A Conversation on Impeachment

On the 9th of January, the St. Bernard’s Speakers Bureau presented “A Conversation on Impeachment” with St. B’s parent Philip Bobbitt and Old Boy Benno Schmidt ’55.  Over one hundred people filled the small gym to hear these two constitutional law experts discuss a topic that is on everyone’s minds.
 
Mr. Bobbitt, Professor of Federal Jurisprudence at Columbia Law School, is one of the nation’s foremost scholars on constitutional law and co-author of Impeachment: A Handbook.  Mr. Schmidt ’55, former President of Yale University and former Dean of Columbia Law School, is a noted scholar of the First Amendment and the history of the United States Supreme Court. 

Mr. Schmidt began the evening by reading the impeachment language straight from the Constitution.  The final section of Article II states that the President shall be removed from office if convicted of “treason, bribery, or other high crimes and misdemeanors.”  This last phrase was deliberately left somewhat vague.  In addition, Mr. Bobbitt and Mr. Schmidt both agreed that people interpreted the concept of “bribery” in different ways.  Mr. Bobbitt remarked that the text is meant to encompass acts that undermine the vitality and legitimacy of the state and abuse the public trust or demonstrate unfitness of office.

The pair then went on to discuss the mechanics of a trial in the Senate, whose members are meant to be impartial jurors, as explicitly stated in the Constitution.  “When votes break along sharp party lines, something is amiss,” according to Mr. Bobbitt.  Past presidential impeachments were reviewed and both men worry about what type of precedent is being set by the handling of our current President’s impeachment.

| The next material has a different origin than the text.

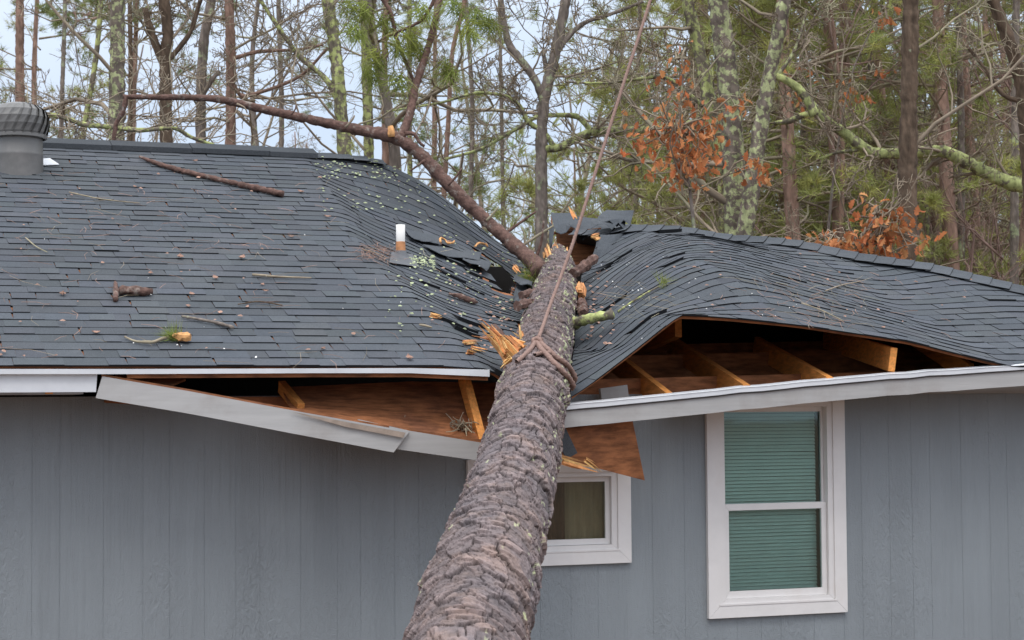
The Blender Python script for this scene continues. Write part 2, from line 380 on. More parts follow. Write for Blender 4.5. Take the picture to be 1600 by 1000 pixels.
rows = [[], []]
for x in np.linspace(.75, hipx(.511) - .03, 16): q = surf('R', x, .511, -.03)[0]; rows[0].append((x, q[1], 2.37)); rows[1].append(tuple(q))
for t in np.linspace(.49, .04, 10): q = surf('R', hipx(t) - .04, t, -.03)[0]; rows[0].append((q[0], q[1], 2.37)); rows[1].append(tuple(q))
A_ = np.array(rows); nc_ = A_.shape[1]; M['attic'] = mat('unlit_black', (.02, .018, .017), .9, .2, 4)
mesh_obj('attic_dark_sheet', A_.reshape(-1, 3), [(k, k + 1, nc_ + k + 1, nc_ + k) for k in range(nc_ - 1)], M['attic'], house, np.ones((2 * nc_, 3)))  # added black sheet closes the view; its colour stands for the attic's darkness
# back slope, hip end, gable, all behind what the picture shows
mb = MB()
for a, b in ((-5.6, -4), (-4, -2.5), (-2.5, -1.2), (-1.2, -.2)):
    pa = surf('L', a, 1.0)[0]; pb = surf('L', b, 1.0)[0]
    mb.hexa([(a, 4.02, pa[2] - .03), (b, 4.02, pb[2] - .03), (b, 8.5, ZE), (a, 8.5, ZE)], [(a, 4.02, pa[2] - .012), (b, 4.02, pb[2] - .012), (b, 8.5, ZE + .018), (a, 8.5, ZE + .018)])
mb.hexa([(-.2, 6.2, 3.4), (2, 6.2, 3.4), (5.85, 8.5, ZE), (-.2, 8.5, ZE)], [(-.2, 6.2, 3.42), (2, 6.2, 3.42), (5.85, 8.5, ZE + .018), (-.2, 8.5, ZE + .018)])
mb.build('roof_slope', M['shingle'], house)
mb = MB(); H = []
for k in range(13):
    s = max(k / 12, .106); t = 1 - s; p = surf('R', hipx(t), t, -.004)[0]; H.append((p[0] + .004, p[1], p[2]))
for k in range(12):
    s0, s1 = k / 12, (k + 1) / 12
    fa, fb = [(q[0] + 1.9 - 1.9 * e, q[1] + .6 + 3 * (1 - e), q[2] - .75 * (1 - e) - .02) for q, e in ((H[k], s0), (H[k + 1], s1))]
    if k: mb.add([H[k], fa, fb, H[k + 1]], [(3, 2, 1, 0)])
mb.build('roof_slope', M['shingle'], house)
mb = MB()
mb.box(-5.1, 7.9, 0, 5.35, 8.02, 2.5); mb.box(5.23, .11, 0, 5.35, 7.9, 2.5)
mb.hexa([(-5.1, .11, 0), (-4.98, .11, 0), (-4.98, 7.9, 0), (-5.1, 7.9, 0)], [(-5.1, .11, 2.5), (-4.98, .11, 2.5), (-4.98, 7.9, 2.5), (-5.1, 7.9, 2.5)])
mb.add([(-5.1, -.3, 2.5), (-5.1, 8.3, 2.5), (-5.1, 4, 4.36)], [(0, 1, 2)])
mb.build('siding_wall', M['siding'], house)
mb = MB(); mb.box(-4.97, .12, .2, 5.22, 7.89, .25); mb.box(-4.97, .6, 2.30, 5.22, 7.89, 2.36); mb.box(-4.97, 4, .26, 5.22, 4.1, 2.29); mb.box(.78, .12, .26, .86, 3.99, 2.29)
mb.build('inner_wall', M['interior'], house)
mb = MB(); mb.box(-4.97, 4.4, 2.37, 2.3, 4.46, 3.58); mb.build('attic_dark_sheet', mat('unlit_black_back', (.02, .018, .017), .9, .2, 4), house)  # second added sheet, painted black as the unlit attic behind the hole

# ------------------------------------------------------------------ front wall with routed grooves and two openings
WA = (1.29, 2.28, 1.03, 2.47)       # tall window trim outer
WB = (-.30, .765, 1.40, 2.05)       # small window
gro = [-4.95, -4.71, -4.49, -4.34, -4.15, -3.97, -3.83, -3.55, -3.31, -3.09, -2.84, -2.69, -2.45, -2.23, -2.08, -1.88, -1.70, -1.56, -1.32, -1.10, -.96, -.75, -.60, -.43, -.19, .03, .17, .37, .55, .69, .92, 1.14, 1.29, 1.50, 1.67, 1.81, 2.05, 2.27, 2.41, 2.62, 2.79, 2.93, 3.17, 3.39, 3.53, 3.74, 3.92, 4.06, 4.3, 4.52, 4.9, 5.2]
mb = MB()
def wall_panel(x0, x1, z0, z1):
    rg = random.Random(int(x0 * 100)); xs = [x0]
    for g in gro:
        if x0 + .01 < g < x1 - .01: xs += [g - .0019, g - .0014, g + .0014, g + .0019]
    xs.append(x1); ys = [0.]
    for g in gro:
        if x0 + .01 < g < x1 - .01: ys += [0., .0018, .0018, 0.]
    ys.append(0.)
    n = len(xs); v = [(x, y, z0) for x, y in zip(xs, ys)] + [(x, y, z1) for x, y in zip(xs, ys)]
    mb.add(v, [(k, k + 1, n + k + 1, n + k) for k in range(n - 1)])
    mb.add([(x0, .1, z0), (x1, .1, z0), (x1, .1, z1), (x0, .1, z1)], [(3, 2, 1, 0)])
    mb.add([(x0, 0, z1), (x1, 0, z1), (x1, .1, z1), (x0, .1, z1)], [(0, 1, 2, 3)])
ins = .07
xa, xb, za, zb = WB[0] + ins, WB[1] - ins, WB[2] + ins, WB[3] - ins
xc, xd, zc, zd = WA[0] + ins, WA[1] - ins, WA[2] + ins, WA[3] - ins
TOPZ = 2.44
for r in ((-5.1, xa, 0, TOPZ), (xa, xb, 0, za), (xa, xb, zb, TOPZ), (xb, xc, 0, TOPZ), (xc, xd, 0, zc), (xc, xd, zd, TOPZ), (xd, 5.35, 0, TOPZ)): wall_panel(*r)
fw = mb.build('siding_wall', M['siding'], house); fw['label'] = 'grey grooved front wall with two windows'

# ------------------------------------------------------------------ windows
def glass_mat(name, tint, dens):
    m = bpy.data.materials.new(name); m.use_nodes = True; t = m.node_tree; N = t.nodes; L = t.links; N.remove(N['Principled BSDF'])
    tr = N.new('ShaderNodeBsdfTransparent'); tr.inputs['Color'].default_value = (*tint, 1)
    gl = N.new('ShaderNodeBsdfGlossy'); gl.inputs['Roughness'].default_value = .03; gl.inputs['Color'].default_value = (.9, 1, .97, 1)
    fr = N.new('ShaderNodeFresnel'); fr.inputs['IOR'].default_value = 1.5
    nz = N.new('ShaderNodeTexNoise'); nz.inputs['Scale'].default_value = 3; bp = N.new('ShaderNodeBump'); bp.inputs['Strength'].default_value = .05; bp.inputs['Distance'].default_value = .01
    L.new(nz.outputs['Fac'], bp.inputs['Height']); L.new(bp.outputs['Normal'], gl.inputs['Normal'])
    ad = N.new('ShaderNodeMath'); ad.operation = 'MULTIPLY'; ad.inputs[1].default_value = dens; L.new(fr.outputs['Fac'], ad.inputs[0])
    mxs = N.new('ShaderNodeMixShader'); L.new(ad.outputs[0], mxs.inputs['Fac']); L.new(tr.outputs['BSDF'], mxs.inputs[1]); L.new(gl.outputs['BSDF'], mxs.inputs[2])
    L.new(mxs.outputs['Shader'], N['Material Output'].inputs['Surface']); return m
M['glass'] = glass_mat('green_glass', (.84, .915, .895), 1.3); M['glass_dark'] = glass_mat('dark_glass', (.76, .76, .72), 1.2)
M['blind'] = mat('blind_slats', (.68, .78, .745), .5, .05, 5); M['gap_dark'] = mat('dark_gap', (.05, .085, .08), .8, .1, 5)
M['curtain'] = mat('brown_curtain', (.22, .13, .10), .9, .3, 6, stretch=(8, 1, 1)); M['curtain2'] = mat('tan_curtain', (.70, .60, .44), .9, .15, 6, stretch=(6, 1, 1))
def ring(x0, x1, z0, z1, wl, wr, wb, wt, y0, y1, mbx, miter=True):
    """mitred casing around an opening, front face at y0"""
    o = [(x0, z0), (x1, z0), (x1, z1), (x0, z1)]; i = [(x0 + wl, z0 + wb), (x1 - wr, z0 + wb), (x1 - wr, z1 - wt), (x0 + wl, z1 - wt)]
    for k in range(4):
        k2 = (k + 1) % 4; q = [o[k], o[k2], i[k2], i[k]]
        c = [sum(p[0] for p in q) / 4, sum(p[1] for p in q) / 4]
        q = [(c[0] + (p[0] - c[0]) * .9985, c[1] + (p[1] - c[1]) * .9985) for p in q]
        mbx.hexa([(p[0], y1, p[1]) for p in q], [(p[0], y0, p[1]) for p in q])
def make_window(label, T, split):
    x0, x1, z0, z1 = T
    b = MB(); ring(x0, x1, z0, z1, .088, .088, .085, .085, -.030, -.001, b); wf = b.build('window', M['trim'], house); wf['label'] = label
    b = MB(); ring(x0 + .0885, x1 - .0885, z0 + .0855, z1 - .0855, .038, .038, .03, .03, -.020, .08, b); b.box(x0 + .075, -.034, z0 + .077, x1 - .075, -.0305, z0 + .0865)
    b.build('window_frame', M['trim'], wf)
    ix0, ix1, iz0, iz1 = x0 + .1275, x1 - .1275, z0 + .1165, z1 - .1165
    if split:
        zm = z0 + .71; fx0, fx1 = ix0 + .001, ix1 - .001
        b = MB(); ring(fx0, fx1, iz0, zm, .034, .034, .045, .04, .004, .028, b); b.build('sash', M['trim'], wf)
        b = MB(); ring(ix0 + .001, ix1 - .001, zm - .035, iz1, .016, .016, .036, .03, .0305, .05, b); b.build('sash', M['trim'], wf)
        b = MB(); b.box(fx0 + .034, .016, iz0 + .044, fx1 - .034, .019, zm - .039); b.build('pane', M['glass'], wf)
        b = MB(); b.box(ix0 + .016, .039, zm, ix1 - .016, .042, iz1 - .03); b.build('pane', M['glass'], wf)
        b = MB(); z = iz0 + .02; rg = random.Random(3)
        while z < iz1:
            tl = rg.uniform(-.0015, .0015); zz = z
            b.hexa([(ix0 + .03, .075, zz), (ix1 - .032, .075, zz + tl), (ix1 - .032, .090, zz + .0188 + tl), (ix0 + .03, .090, zz + .0188)],
                   [(ix0 + .03, .076, zz + .0012), (ix1 - .032, .076, zz + .0012 + tl), (ix1 - .032, .091, zz + .0200 + tl), (ix0 + .03, .091, zz + .0200)])
            z += .0225
        b.build('blind', M['blind'], wf)
        b = MB(); b.box(ix0 - .02, .13, iz0 - .02, ix1 + .02, .135, iz1 + .02); b.build('dark_gap_sheet', M['gap_dark'], wf)  # added sheet; its dark colour stands for the unlit gap beside the blind
    else:
        b = MB(); ring(ix0 + .001, ix1 - .001, iz0 + .001, iz1 - .001, .03, .03, .035, .03, .004, .03, b); b.build('sash', M['trim'], wf)
        b = MB(); b.box(ix0 + .031, .016, iz0 + .035, ix1 - .031, .019, iz1 - .031); b.build('pane', M['glass_dark'], wf)
        def cur(xa_, xb_, y, m_):
            b = MB(); xs = np.linspace(xa_, xb_, 40); ys = y + .012 * np.sin(xs * 90)
            b.add([(x, yy, iz0 - .05) for x, yy in zip(xs, ys)] + [(x, yy, iz1 + .05) for x, yy in zip(xs, ys)], [(k, k + 1, 40 + k + 1, 40 + k) for k in range(39)]); b.build('curtain', m_, wf)
        cur(ix0 - .02, .36, .055, M['curtain']); cur(.355, ix1 + .03, .085, M['curtain2'])
make_window('tall double hung window with green panes and lowered blinds', WA, True)
make_window('small window half hidden by the trunk with brown curtain', WB, False)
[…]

Questions from the audience led the rest of the evening’s discussion.  This was certainly an engaged group, and the quality of the questions, including two from our eighth graders, reflected that.  Last night represented one of the many special characteristics of the St. Bernard’s community: teachers, students, Old Boys, and parents (past and present) all coming together for an intellectual and respectful exchange of ideas, the “contact of mind upon mind” as our founders put it.

We thank Mr. Bobbitt and Mr. Schmidt for being so generous with their time and knowledge.  We are privileged to have such learned scholars in our community for our boys to look up to.

To conclude the evening, Mr. Bobbitt noted that while we all might disagree at times, there is one thing we can all agree on and that is how lucky St. Bernard’s is to have the unfaltering leadership of Mr. Johnson for so many years.  The crowd gave a rousing applause in wholehearted approval.